Despite some of the systemic drawbacks I noted earlier, blockchain technology does have some underlying characteristics that are worth exploring:

1. The topology of blockchain is based on a distributed architecture and reflects how computer systems are evolving. The same principles that power blockchain technology are being used in large data platforms that are built on “pessimistic design principles” with assumptions of failure at every component of the architecture. Nodes can leave or rejoin the network since the proof-of-work will verify what has happened in their absence. In theory, blockchain technology could assist in the innovation of technologies that manage digital asset (such as gift card value, stocks) and even commercial contracts and payments.
2. The pure security architecture of blockchain is very intriguing as well. All transactions begin with the broadcast message that specifies sender, receiver and amount. There is a special password that protects (encrypts) each message. This is done via a digital signature that uses mathematical algorithms and is different for every transaction even from the same sender. It is very clever in its design. In addition to the digital signature the cryptographic math used by nodes to confirm transactions is both unique and very interesting. For a new block of transactions to be created and added to the chain, the block must contain the answer to a math problem that is designed to become harder over time (using a cryptographic hash) so it always takes approx. 10 minutes. Any node can collect a set of unconfirmed transactions into a block, solve the math equation and broadcast it to the rest of the network as the next block in the chain. Both these techniques hold promise in the way we think about encryption and transaction confirmations.

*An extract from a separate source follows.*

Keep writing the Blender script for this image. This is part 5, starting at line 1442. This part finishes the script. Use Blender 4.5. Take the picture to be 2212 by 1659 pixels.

In recent months, there has been speculation about how payment networks like Visa may apply the technology in payments processing. It’s simply too early to tell but we are studying blockchain, among several other emerging technologies, in our Visa Research group to determine if and how it can be used to benefit Visa, our clients, consumers and partners.

We have a long way to go before determining the use of blockchain technology in high scale and diverse payment transactions that need to be verified and settled in milliseconds. But we know one thing for sure, it will be a thought provoking and an interesting journey. At Visa we are always open-minded and analytical about any new technology and always eager to learn.

What do you think of blockchain technology and its potential beyond its current uses?